Execution in the World of Make Believe

In the realm of film and television, one would assume that ideas, concepts, premises and visions fantasies are the key element, the backbone, of the business model. While ideas may be the spark that fuels the fire, they aren’t enough to put money in anyone’s pocket without follow-through, hard work, tweaking, and the collaboration of a small army of professionals.

Consider the concept of a pitch meeting: a writer walks into an office armed solely with his an idea. In a best-case scenario, the producer or developmental person likes the idea, and, assuming this person is in a position to make decisions, asks them to do a treatment or a short narrative detailing the project.

A friend of mine recently pitched an idea to a major cable network. The network liked it and asked him to present a more-developed presentation and submit a treatment.

So how did my friend handle the preparation for the pitch meeting/ treatment?

He worked for hours laying out possibilities for exactly how the show would be structured. He looked at other shows on this particular network. He studied the number of commercial breaks during similar shows. He learned how many segments their shows were broken up into. He figured out how many locations the network used per episode. He went through sample scenarios for various episodes, writing jokes, and key phrases crafted to seem like off-the-cuff, improvisational comments during the meeting. It wasn’t enough to simply see the show in his head, he needed to convey it in a concrete manner that the network could understand.

His entire approach to the meeting was, for the most part, pragmatic and calculated.

My friend didn’t depend on his great idea carrying him through the meeting. At the end of the day, he realized he would have to transform his idea into something concrete. If his idea gets picked up as a pilot, his focus will move further away from the world of ideas and more into the world of executing.

A pitch or a treatment is an early step in the developmental process, but these things are not in and of themselves, a commodity. The difference between a pitch and a TV show, or even a treatment and a TV show is the difference between a crudely-drawn sketch of the Empire State Building and the building itself.

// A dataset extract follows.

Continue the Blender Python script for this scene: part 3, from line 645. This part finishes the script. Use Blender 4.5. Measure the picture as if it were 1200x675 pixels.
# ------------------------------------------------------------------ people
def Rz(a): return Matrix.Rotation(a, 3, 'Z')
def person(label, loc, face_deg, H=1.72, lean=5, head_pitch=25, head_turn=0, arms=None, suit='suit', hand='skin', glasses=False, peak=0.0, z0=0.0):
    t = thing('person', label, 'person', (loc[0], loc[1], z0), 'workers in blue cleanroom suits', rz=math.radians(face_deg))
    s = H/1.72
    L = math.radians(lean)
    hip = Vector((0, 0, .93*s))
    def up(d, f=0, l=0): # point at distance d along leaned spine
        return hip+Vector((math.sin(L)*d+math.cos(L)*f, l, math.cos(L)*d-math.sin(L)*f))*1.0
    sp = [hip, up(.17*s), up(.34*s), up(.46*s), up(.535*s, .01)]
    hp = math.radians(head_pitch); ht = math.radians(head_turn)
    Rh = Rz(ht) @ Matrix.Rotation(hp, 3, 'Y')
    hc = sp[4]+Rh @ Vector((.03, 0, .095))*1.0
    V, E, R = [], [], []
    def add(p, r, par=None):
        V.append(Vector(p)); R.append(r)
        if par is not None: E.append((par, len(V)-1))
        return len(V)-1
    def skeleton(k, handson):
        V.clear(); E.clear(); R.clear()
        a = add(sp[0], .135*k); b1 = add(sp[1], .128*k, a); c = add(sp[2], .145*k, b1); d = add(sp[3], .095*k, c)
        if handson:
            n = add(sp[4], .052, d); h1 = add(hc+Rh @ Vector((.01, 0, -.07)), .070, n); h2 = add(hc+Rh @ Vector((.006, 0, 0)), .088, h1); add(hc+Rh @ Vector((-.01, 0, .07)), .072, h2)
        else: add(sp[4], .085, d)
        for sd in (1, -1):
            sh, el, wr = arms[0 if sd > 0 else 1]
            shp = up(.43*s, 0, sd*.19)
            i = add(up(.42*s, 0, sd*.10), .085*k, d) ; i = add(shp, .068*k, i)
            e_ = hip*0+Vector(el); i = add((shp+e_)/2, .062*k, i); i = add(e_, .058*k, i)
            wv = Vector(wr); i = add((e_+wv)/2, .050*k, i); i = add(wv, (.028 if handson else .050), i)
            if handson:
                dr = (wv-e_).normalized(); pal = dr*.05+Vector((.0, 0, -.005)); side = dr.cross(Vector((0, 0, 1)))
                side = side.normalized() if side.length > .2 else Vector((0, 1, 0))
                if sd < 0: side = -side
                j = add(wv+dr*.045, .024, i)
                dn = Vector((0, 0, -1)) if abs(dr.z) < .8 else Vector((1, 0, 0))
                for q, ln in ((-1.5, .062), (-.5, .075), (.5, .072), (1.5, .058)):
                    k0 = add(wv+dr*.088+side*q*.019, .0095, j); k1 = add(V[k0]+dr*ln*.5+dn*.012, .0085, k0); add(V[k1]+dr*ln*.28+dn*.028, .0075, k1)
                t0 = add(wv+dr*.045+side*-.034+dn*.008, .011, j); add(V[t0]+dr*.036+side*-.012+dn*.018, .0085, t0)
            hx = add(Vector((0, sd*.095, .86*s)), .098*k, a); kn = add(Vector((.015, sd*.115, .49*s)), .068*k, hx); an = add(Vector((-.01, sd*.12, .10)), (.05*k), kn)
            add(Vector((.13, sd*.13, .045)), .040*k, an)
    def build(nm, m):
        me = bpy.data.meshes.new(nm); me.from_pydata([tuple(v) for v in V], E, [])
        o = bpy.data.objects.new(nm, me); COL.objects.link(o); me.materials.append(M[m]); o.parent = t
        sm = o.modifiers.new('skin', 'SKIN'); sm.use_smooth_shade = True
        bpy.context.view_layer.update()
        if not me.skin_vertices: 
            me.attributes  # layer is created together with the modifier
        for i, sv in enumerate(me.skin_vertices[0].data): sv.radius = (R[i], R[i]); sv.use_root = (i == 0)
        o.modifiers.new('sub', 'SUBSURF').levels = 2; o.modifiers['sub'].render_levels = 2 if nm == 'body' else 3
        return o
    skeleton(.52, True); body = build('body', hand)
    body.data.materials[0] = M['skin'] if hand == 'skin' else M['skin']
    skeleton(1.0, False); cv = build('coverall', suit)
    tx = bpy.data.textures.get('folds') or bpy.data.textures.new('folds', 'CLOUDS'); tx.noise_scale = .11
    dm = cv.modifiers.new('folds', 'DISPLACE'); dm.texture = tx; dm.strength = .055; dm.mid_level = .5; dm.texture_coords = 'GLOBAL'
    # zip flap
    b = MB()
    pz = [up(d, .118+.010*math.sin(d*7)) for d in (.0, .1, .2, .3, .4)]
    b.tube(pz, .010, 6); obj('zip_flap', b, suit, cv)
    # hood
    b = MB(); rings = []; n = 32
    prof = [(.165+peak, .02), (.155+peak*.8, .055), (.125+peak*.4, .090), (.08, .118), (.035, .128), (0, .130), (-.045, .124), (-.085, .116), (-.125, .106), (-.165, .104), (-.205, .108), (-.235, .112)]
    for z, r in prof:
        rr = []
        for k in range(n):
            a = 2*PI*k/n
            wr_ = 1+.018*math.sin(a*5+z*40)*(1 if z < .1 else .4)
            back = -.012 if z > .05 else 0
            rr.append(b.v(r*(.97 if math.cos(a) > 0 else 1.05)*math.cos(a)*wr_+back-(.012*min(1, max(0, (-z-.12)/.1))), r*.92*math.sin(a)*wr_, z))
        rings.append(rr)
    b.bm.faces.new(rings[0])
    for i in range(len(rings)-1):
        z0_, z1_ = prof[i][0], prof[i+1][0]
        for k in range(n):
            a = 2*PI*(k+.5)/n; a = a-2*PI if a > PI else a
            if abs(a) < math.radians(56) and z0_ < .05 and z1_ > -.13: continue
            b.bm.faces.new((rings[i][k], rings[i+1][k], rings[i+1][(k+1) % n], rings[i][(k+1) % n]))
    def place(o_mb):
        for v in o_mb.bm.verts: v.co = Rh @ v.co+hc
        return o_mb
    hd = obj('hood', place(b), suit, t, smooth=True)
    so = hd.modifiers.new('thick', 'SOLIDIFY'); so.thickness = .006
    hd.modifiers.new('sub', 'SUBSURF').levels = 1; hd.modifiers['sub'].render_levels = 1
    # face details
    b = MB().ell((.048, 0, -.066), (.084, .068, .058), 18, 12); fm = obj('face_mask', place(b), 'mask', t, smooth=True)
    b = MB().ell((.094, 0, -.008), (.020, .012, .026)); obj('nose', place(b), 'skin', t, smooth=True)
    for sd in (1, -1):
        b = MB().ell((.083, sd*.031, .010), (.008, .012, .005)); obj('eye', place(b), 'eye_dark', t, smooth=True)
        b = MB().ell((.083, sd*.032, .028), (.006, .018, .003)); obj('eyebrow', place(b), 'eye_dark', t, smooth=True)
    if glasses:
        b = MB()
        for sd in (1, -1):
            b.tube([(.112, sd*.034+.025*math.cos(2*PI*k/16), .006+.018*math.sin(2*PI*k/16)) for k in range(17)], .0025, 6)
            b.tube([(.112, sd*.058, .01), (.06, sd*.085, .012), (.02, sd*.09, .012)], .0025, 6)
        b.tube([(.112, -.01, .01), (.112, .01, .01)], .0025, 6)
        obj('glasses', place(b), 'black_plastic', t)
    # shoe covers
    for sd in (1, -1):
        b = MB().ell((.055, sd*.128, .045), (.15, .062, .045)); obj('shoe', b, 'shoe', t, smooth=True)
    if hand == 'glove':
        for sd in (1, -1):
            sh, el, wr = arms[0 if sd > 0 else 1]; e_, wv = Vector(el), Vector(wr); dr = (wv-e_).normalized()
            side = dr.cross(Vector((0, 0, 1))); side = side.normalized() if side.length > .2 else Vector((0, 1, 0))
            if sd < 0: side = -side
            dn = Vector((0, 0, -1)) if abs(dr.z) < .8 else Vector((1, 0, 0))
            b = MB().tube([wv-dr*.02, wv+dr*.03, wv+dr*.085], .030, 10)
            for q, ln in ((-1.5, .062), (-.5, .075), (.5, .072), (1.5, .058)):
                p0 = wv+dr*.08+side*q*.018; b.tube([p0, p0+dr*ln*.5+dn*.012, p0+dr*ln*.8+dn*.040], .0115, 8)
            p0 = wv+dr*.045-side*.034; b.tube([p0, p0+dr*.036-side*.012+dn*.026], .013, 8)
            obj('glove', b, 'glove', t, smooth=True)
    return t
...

But it doesn’t stop at a well received pitch and treatment. The writer has to next jump through a few more hoops. They have to present an outline for a script and receive, respond to, and incorporate notes from numerous sources into a revised treatment. Then and only then will the writer be finally asked to submit a script.

If the script is good and liked by the right people and it undergoes another process or re-writing and feedback an order to produce a pilot may be issued. The tweaking and feedback sessions become more frequent and the intensity increases during this period.

Let’s say my friend’s pilot gets picked up and the show becomes a series. He’ll next have to focus on getting things done and delivering results.

My friend was smart. He realized that although he may be a creative person in a creative industry, creativity alone is not enough.  Even in the world of make believe, you still have to translate vision into action.